Por Sebastián Dumont
En la Argentina de la coyuntura, los temas que asoman por estas horas se reparten entre la negociación con el Fondo Monetario Internacional, la suspensión de la reunión del Ministro de Economía Martín Guzmán con referentes de la oposición para informar en qué estado se encuentran las charlas con el organismo multilateral, el viaje del canciller Santiago Cafiero a los Estados Unidos para reunirse con su par Antony Blinken. A ello hay que sumarle la inseguridad de todos los días, y otra constante que es la inflación. Estos dos últimos temas se convirtieron en una peligrosa costumbre para la mayoría de los habitantes.
Pero tomemos el último de estos ítems, la inflación. La semana pasada se conoció el dato de diciembre del 2021 y con él lo acumulado en todo el año pasado: 50,9% aumentaron los precios en doce meses. Con el agravante que rubros sensibles, tales como los alimentos y las bebidas tuvieron una suba por encima del promedio en casi todos los meses, a pesar de los distintos programas para contenerlos tales como precios cuidados y otros.
El presidente Alberto Fernández aún discute si la inflación es un fenómeno monetario o “multicausal”. Lo cierto es que el incremento en la emisión va de la mano con la suba de los precios, donde además existe una inflación contenida, ya que en muchos rubros el gobierno puso el pie para frenarlos. El caso más concreto es el valor de la energía, cuyas tarifas tendrán recién ahora un incremento. Tan sólo para mencionar uno de los tantos desequilibrios de la economía argentina.
Ahora bien, hagamos un pequeño ejercicio de retrospectiva. Tomemos la variación de precios de los últimos casi 20 años, desde el momento mismo en que se salió de la convertibilidad allá por el mes de enero de 2002. Según un interesante trabajo de la consultora GMA Capital, en ese período los precios aumentaron un 8224%. Es decir, todos los gobiernos terminaron licuando el gasto a través de uno de los impuestos más perversos, el inflacionario.

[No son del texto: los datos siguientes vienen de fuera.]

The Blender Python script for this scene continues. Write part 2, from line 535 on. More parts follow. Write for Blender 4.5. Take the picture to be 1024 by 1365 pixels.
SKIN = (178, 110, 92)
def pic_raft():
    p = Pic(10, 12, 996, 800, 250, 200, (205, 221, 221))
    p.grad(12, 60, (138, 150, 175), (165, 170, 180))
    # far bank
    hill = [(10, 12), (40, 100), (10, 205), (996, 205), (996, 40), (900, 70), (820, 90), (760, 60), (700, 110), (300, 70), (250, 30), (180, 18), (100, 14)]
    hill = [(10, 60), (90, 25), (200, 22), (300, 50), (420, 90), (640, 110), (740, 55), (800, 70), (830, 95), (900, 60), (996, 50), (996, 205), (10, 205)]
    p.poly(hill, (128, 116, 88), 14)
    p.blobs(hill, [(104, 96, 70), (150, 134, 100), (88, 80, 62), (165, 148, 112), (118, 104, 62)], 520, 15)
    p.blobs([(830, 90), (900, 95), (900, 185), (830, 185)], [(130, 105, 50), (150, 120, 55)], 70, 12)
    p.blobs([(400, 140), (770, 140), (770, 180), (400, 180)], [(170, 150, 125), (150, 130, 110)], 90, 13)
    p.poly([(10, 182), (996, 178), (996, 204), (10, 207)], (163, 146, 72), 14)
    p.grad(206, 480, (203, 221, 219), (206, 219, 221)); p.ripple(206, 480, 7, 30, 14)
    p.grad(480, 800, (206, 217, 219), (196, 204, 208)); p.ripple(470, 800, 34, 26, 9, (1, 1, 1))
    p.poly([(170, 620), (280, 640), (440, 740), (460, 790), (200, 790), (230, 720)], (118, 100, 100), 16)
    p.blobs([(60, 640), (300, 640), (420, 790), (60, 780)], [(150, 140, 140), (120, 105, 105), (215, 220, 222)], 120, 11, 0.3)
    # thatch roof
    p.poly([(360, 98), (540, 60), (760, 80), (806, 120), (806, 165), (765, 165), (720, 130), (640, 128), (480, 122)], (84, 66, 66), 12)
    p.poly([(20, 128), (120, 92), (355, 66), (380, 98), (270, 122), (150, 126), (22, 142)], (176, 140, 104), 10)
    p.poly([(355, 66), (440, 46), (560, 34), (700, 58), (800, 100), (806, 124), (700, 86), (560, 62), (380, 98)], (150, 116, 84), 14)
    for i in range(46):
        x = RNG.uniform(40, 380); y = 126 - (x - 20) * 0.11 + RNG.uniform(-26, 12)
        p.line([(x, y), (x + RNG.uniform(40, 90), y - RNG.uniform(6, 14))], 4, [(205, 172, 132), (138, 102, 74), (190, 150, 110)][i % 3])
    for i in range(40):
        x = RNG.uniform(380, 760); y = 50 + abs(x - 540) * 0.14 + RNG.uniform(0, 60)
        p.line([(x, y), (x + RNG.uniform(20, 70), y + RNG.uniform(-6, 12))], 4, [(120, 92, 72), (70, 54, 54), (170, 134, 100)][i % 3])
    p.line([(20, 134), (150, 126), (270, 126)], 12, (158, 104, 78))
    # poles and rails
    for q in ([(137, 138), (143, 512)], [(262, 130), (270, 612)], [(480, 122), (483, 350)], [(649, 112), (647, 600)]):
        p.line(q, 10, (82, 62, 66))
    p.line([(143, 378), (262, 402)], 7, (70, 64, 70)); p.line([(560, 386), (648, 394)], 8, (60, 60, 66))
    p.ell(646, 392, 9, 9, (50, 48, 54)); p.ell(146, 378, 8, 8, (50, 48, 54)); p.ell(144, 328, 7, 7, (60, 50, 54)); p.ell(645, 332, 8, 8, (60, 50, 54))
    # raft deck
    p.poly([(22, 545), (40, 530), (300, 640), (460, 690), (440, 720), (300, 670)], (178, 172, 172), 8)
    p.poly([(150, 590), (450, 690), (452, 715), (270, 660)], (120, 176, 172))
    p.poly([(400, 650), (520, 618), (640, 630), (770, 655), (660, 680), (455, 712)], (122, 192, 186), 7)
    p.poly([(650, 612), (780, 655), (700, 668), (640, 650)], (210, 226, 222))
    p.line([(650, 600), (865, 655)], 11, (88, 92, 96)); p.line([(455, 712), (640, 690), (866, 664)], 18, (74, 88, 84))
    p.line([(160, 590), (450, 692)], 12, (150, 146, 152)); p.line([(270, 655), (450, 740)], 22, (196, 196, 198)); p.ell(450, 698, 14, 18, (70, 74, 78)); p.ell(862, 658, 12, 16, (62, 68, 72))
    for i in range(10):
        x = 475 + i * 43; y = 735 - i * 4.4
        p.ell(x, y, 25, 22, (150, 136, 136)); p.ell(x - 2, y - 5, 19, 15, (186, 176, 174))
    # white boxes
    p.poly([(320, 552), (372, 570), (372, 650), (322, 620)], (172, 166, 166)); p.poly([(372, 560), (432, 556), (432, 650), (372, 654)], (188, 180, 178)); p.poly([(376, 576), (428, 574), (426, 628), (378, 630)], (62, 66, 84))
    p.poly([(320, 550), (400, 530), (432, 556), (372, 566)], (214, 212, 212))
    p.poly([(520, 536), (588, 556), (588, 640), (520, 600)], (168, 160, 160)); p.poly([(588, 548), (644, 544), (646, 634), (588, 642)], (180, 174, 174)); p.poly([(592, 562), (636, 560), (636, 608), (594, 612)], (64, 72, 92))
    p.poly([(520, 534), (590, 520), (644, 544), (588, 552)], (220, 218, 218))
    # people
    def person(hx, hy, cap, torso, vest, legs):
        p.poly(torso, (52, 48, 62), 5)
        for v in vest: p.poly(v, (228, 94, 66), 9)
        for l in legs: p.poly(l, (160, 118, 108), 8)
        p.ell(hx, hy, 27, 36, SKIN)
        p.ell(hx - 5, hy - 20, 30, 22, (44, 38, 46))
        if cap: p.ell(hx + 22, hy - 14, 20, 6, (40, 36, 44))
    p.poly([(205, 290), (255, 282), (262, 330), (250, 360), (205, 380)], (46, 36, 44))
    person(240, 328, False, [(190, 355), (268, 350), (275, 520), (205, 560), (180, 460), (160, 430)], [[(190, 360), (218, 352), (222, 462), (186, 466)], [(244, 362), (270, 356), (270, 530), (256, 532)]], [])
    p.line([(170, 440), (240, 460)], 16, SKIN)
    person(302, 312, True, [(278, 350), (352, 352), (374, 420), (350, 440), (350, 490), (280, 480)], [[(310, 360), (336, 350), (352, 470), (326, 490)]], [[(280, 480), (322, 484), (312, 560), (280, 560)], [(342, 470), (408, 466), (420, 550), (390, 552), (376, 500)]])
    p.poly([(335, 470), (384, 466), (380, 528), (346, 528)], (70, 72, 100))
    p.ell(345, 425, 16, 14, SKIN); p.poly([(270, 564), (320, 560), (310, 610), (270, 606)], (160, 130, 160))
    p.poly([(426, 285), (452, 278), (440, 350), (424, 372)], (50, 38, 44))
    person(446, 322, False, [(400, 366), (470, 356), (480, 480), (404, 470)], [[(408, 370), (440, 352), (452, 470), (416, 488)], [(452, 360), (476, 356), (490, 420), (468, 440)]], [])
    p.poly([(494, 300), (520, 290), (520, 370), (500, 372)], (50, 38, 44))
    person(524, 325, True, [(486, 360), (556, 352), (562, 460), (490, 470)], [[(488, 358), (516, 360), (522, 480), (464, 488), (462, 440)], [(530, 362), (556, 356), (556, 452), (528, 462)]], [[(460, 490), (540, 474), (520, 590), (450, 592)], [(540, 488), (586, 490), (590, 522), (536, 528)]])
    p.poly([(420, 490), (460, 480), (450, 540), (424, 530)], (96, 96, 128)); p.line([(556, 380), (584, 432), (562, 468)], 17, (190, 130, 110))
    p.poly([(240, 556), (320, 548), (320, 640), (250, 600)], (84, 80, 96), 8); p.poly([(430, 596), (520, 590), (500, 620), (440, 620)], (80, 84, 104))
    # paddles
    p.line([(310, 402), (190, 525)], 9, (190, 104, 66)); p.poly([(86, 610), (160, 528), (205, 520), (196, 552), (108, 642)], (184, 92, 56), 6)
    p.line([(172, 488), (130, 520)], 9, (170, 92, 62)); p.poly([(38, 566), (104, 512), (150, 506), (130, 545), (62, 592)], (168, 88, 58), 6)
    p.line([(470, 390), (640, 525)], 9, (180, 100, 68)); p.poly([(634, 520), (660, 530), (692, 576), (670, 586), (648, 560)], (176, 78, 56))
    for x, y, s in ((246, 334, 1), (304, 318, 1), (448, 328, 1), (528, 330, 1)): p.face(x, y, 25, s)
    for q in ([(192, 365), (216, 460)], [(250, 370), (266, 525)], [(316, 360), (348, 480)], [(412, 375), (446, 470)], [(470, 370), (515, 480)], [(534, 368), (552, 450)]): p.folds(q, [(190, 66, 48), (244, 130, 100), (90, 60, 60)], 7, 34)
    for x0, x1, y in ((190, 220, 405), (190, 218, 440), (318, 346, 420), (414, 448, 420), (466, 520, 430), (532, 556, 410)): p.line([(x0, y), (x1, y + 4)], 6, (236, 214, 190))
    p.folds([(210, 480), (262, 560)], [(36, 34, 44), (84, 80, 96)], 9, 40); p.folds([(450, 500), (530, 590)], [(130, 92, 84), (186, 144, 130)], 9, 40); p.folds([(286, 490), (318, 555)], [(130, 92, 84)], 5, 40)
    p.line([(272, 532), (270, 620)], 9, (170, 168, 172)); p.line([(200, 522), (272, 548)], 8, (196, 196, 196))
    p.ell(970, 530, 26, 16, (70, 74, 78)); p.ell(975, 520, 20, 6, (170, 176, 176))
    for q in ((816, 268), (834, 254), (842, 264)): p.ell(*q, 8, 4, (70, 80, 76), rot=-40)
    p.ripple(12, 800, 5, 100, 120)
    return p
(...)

Esto nos ayuda a entender, en parte, porque un país con el crédito vedado en el mercado de capitales y con los organismo multilaterales, aunque grite que quiere bajar la inflación, termina aprovechándose de ella para ajustar los gastos del Estado. El resultado no puede ser otro que la destrucción de la clase media, el nivel de ingresos de los sectores más postergados de la mano de la clara implosión de la moneda argentina, el peso.
Vayamos a un ejemplo gráfico de la manera en que se ha perdido el valor de nuestra moneda. Si una persona en el año 2002 tenía en su poder 100 pesos y decidió guardarlos bajo el colchón, 20 años después, el poder adquisitivo de ese billete equivale a tener 1,20 pesos.
Supongamos ahora, que esa misma persona era algo más sofisticada en cuanto a las operaciones del mercado y decidió con sus 100 pesos comprar dólar contado con liquidación en el año 2002, hoy su capacidad de compra se redujo a 65,9 pesos. Y si en vez de ir al dólar, todavía confiaba en los bancos en aquel entonces para depositar sus pesos en un plazo fijo, su capacidad de adquisición de aquellos 100 pesos hoy equivaldría a 40,20 pesos.
Estos pequeños ejemplos nos muestran que en la Argentina, la destrucción de nuestra moneda fue de tal magnitud que no existe prácticamente ningún instrumento que pueda “salvar” de esa debacle. Todos, en mayor o menor medida, somos más pobres. Pero lo peor es que, ese camino de decadencia parece haber llegado no solo para quedarse, sino para profundizarse.